The rewards are yet to be revealed, but the devs have promised they won’t include chests. What they will include is the means to open them: keys, in the paid version, and decryptors in the standard one (loot from a decryptor-opened chest can’t be traded).

For now, the Rocket Pass looks no less generous than Fortnite’s subscription. A significant downside, however, is that it does nothing to spice up the gameplay. Even in Dota 2 and Fortnite, one gets tired of questing for loot, and Psyonix’s proposition is merely to keep on playing.

Impact and prospects

Source: Reddit user dallinj

Battle passes make players log on more frequently and spend more time in the game. This is especially the case with PUBG, where you have 24 hours to complete a mission, while the required map doesn’t necessarily come up in matchmaking. Dota also requires you to put in more hours if you want to complete the Cavern Crawl in time.

Battle passes are attractive because of the free loot and various rewards for its purchase. Epic Games is the most generous publisher in this respect, and players happily keep on spending money. Valve and PUBG Corp. ought to take note; otherwise, they might turn off even their most loyal customers.

Battle passes require further investment even after purchase. Dota’s Treasures take this to an absurd level: you have to spend money on a Battle Pass to then be able to spend money on chests in it.

Valve and PUBG Corp.’s recent actions make one think that publishers are going to sell battle passes ever more often and the rewards are going to be ever smaller.
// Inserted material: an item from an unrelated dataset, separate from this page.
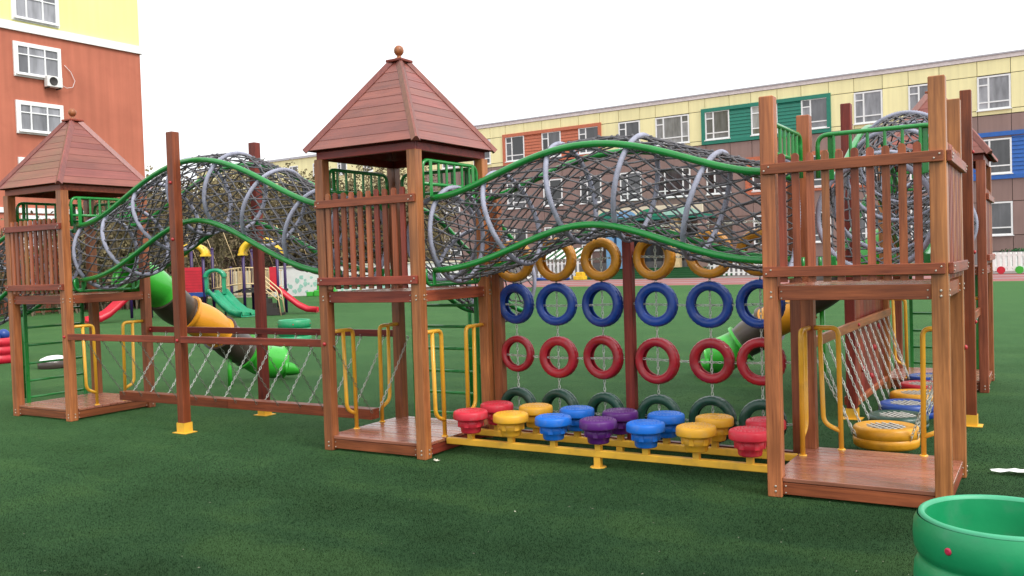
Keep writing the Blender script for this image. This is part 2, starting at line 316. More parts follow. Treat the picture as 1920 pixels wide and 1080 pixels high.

It works: fear of missing out does not depend on the magnitude of what you’re missing out on. On the other hand, battle passes help retain hardcore players, motivate the casuals to play more, and, most importantly, prolong titles’ life cycles, which are currently on the increase across the board. Thus Ubisoft has promised to support Rainbow Six Siege for ten years — all thanks to sales of annual content sets. And, as it appears, battle passes are the reason it’s going to be a long time before we hear of Fortnite 2, PUBG’s sequel, or even Dota 3.